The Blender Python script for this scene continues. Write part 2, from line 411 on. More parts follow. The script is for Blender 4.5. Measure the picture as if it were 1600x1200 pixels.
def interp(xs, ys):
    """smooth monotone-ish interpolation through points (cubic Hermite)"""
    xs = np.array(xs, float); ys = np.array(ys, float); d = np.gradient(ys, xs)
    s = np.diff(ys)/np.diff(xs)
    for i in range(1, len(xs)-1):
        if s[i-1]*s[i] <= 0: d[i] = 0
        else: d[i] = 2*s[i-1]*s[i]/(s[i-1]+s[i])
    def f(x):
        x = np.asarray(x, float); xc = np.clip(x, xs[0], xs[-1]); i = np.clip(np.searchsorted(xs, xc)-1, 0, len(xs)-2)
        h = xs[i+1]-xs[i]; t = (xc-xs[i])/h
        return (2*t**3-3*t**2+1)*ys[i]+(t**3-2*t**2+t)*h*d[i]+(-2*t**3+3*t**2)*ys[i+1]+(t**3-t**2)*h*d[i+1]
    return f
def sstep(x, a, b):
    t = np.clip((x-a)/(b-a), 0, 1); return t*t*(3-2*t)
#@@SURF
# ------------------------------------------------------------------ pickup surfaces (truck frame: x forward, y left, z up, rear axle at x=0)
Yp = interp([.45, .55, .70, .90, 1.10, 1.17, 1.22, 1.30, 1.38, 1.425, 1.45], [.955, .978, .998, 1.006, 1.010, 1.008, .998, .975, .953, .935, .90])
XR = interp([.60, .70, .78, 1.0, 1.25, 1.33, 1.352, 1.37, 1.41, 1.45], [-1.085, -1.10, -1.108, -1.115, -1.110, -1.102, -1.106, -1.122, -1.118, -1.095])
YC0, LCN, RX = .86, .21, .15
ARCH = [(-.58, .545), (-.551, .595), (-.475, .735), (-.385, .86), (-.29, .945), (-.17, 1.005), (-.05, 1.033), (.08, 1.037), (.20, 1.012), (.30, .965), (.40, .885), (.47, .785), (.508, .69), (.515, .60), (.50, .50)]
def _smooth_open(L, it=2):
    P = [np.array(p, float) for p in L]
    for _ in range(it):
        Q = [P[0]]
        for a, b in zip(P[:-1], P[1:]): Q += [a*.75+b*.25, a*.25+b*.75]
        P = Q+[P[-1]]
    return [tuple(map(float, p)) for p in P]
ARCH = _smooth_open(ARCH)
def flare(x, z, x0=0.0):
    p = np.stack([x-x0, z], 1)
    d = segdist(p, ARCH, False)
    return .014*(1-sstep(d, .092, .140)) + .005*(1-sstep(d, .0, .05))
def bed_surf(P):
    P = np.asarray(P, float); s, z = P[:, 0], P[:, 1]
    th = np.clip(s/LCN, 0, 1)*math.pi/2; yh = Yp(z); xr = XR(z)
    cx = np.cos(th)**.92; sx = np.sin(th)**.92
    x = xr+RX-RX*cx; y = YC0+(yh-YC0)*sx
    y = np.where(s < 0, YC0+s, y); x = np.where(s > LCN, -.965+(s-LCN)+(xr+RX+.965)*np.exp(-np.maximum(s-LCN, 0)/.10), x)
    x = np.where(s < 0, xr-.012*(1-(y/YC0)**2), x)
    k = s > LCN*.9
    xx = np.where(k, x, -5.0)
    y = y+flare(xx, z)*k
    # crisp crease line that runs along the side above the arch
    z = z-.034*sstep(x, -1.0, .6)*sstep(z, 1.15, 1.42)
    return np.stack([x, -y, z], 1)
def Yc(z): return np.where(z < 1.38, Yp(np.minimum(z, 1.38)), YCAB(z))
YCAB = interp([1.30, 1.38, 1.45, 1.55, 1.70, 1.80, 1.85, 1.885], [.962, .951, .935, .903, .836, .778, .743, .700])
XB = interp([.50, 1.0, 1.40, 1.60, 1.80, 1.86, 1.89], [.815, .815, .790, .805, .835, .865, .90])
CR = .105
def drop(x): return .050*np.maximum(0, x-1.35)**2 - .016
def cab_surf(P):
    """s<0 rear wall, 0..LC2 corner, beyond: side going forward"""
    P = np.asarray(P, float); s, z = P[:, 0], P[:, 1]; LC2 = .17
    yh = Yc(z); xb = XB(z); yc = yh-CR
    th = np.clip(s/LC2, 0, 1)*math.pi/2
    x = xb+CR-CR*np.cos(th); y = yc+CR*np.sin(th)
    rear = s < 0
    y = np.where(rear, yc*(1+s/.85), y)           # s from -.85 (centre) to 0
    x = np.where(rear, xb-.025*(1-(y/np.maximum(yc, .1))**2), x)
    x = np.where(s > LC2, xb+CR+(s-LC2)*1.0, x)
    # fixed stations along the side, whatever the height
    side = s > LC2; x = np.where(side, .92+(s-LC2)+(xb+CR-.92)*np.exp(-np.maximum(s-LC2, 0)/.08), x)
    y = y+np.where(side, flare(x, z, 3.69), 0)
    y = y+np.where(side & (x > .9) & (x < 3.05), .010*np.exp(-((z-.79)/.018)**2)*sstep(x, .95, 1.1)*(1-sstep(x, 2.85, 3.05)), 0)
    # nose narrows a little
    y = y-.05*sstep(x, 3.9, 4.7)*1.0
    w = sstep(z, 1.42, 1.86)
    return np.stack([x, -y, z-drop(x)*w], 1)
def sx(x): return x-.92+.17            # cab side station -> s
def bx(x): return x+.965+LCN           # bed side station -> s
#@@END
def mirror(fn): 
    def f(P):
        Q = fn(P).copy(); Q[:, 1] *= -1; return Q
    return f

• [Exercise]
Make an exact copy of all the data.

• [Full response]
The Blender Python script for this scene continues. Write part 2, from line 411 on. More parts follow. The script is for Blender 4.5. Measure the picture as if it were 1600x1200 pixels.
def interp(xs, ys):
    """smooth monotone-ish interpolation through points (cubic Hermite)"""
    xs = np.array(xs, float); ys = np.array(ys, float); d = np.gradient(ys, xs)
    s = np.diff(ys)/np.diff(xs)
    for i in range(1, len(xs)-1):
        if s[i-1]*s[i] <= 0: d[i] = 0
        else: d[i] = 2*s[i-1]*s[i]/(s[i-1]+s[i])
    def f(x):
        x = np.asarray(x, float); xc = np.clip(x, xs[0], xs[-1]); i = np.clip(np.searchsorted(xs, xc)-1, 0, len(xs)-2)
        h = xs[i+1]-xs[i]; t = (xc-xs[i])/h
        return (2*t**3-3*t**2+1)*ys[i]+(t**3-2*t**2+t)*h*d[i]+(-2*t**3+3*t**2)*ys[i+1]+(t**3-t**2)*h*d[i+1]
    return f
def sstep(x, a, b):
    t = np.clip((x-a)/(b-a), 0, 1); return t*t*(3-2*t)
#@@SURF
# ------------------------------------------------------------------ pickup surfaces (truck frame: x forward, y left, z up, rear axle at x=0)
Yp = interp([.45, .55, .70, .90, 1.10, 1.17, 1.22, 1.30, 1.38, 1.425, 1.45], [.955, .978, .998, 1.006, 1.010, 1.008, .998, .975, .953, .935, .90])
XR = interp([.60, .70, .78, 1.0, 1.25, 1.33, 1.352, 1.37, 1.41, 1.45], [-1.085, -1.10, -1.108, -1.115, -1.110, -1.102, -1.106, -1.122, -1.118, -1.095])
YC0, LCN, RX = .86, .21, .15
ARCH = [(-.58, .545), (-.551, .595), (-.475, .735), (-.385, .86), (-.29, .945), (-.17, 1.005), (-.05, 1.033), (.08, 1.037), (.20, 1.012), (.30, .965), (.40, .885), (.47, .785), (.508, .69), (.515, .60), (.50, .50)]
def _smooth_open(L, it=2):
    P = [np.array(p, float) for p in L]
    for _ in range(it):
        Q = [P[0]]
        for a, b in zip(P[:-1], P[1:]): Q += [a*.75+b*.25, a*.25+b*.75]
        P = Q+[P[-1]]
    return [tuple(map(float, p)) for p in P]
ARCH = _smooth_open(ARCH)
def flare(x, z, x0=0.0):
    p = np.stack([x-x0, z], 1)
    d = segdist(p, ARCH, False)
    return .014*(1-sstep(d, .092, .140)) + .005*(1-sstep(d, .0, .05))
def bed_surf(P):
    P = np.asarray(P, float); s, z = P[:, 0], P[:, 1]
    th = np.clip(s/LCN, 0, 1)*math.pi/2; yh = Yp(z); xr = XR(z)
    cx = np.cos(th)**.92; sx = np.sin(th)**.92
    x = xr+RX-RX*cx; y = YC0+(yh-YC0)*sx
    y = np.where(s < 0, YC0+s, y); x = np.where(s > LCN, -.965+(s-LCN)+(xr+RX+.965)*np.exp(-np.maximum(s-LCN, 0)/.10), x)
    x = np.where(s < 0, xr-.012*(1-(y/YC0)**2), x)
    k = s > LCN*.9
    xx = np.where(k, x, -5.0)
    y = y+flare(xx, z)*k
    # crisp crease line that runs along the side above the arch
    z = z-.034*sstep(x, -1.0, .6)*sstep(z, 1.15, 1.42)
    return np.stack([x, -y, z], 1)
def Yc(z): return np.where(z < 1.38, Yp(np.minimum(z, 1.38)), YCAB(z))
YCAB = interp([1.30, 1.38, 1.45, 1.55, 1.70, 1.80, 1.85, 1.885], [.962, .951, .935, .903, .836, .778, .743, .700])
XB = interp([.50, 1.0, 1.40, 1.60, 1.80, 1.86, 1.89], [.815, .815, .790, .805, .835, .865, .90])
CR = .105
def drop(x): return .050*np.maximum(0, x-1.35)**2 - .016
def cab_surf(P):
    """s<0 rear wall, 0..LC2 corner, beyond: side going forward"""
    P = np.asarray(P, float); s, z = P[:, 0], P[:, 1]; LC2 = .17
    yh = Yc(z); xb = XB(z); yc = yh-CR
    th = np.clip(s/LC2, 0, 1)*math.pi/2
    x = xb+CR-CR*np.cos(th); y = yc+CR*np.sin(th)
    rear = s < 0
    y = np.where(rear, yc*(1+s/.85), y)           # s from -.85 (centre) to 0
    x = np.where(rear, xb-.025*(1-(y/np.maximum(yc, .1))**2), x)
    x = np.where(s > LC2, xb+CR+(s-LC2)*1.0, x)
    # fixed stations along the side, whatever the height
    side = s > LC2; x = np.where(side, .92+(s-LC2)+(xb+CR-.92)*np.exp(-np.maximum(s-LC2, 0)/.08), x)
    y = y+np.where(side, flare(x, z, 3.69), 0)
    y = y+np.where(side & (x > .9) & (x < 3.05), .010*np.exp(-((z-.79)/.018)**2)*sstep(x, .95, 1.1)*(1-sstep(x, 2.85, 3.05)), 0)
    # nose narrows a little
    y = y-.05*sstep(x, 3.9, 4.7)*1.0
    w = sstep(z, 1.42, 1.86)
    return np.stack([x, -y, z-drop(x)*w], 1)
def sx(x): return x-.92+.17            # cab side station -> s
def bx(x): return x+.965+LCN           # bed side station -> s
#@@END
def mirror(fn): 
    def f(P):
        Q = fn(P).copy(); Q[:, 1] *= -1; return Q
    return f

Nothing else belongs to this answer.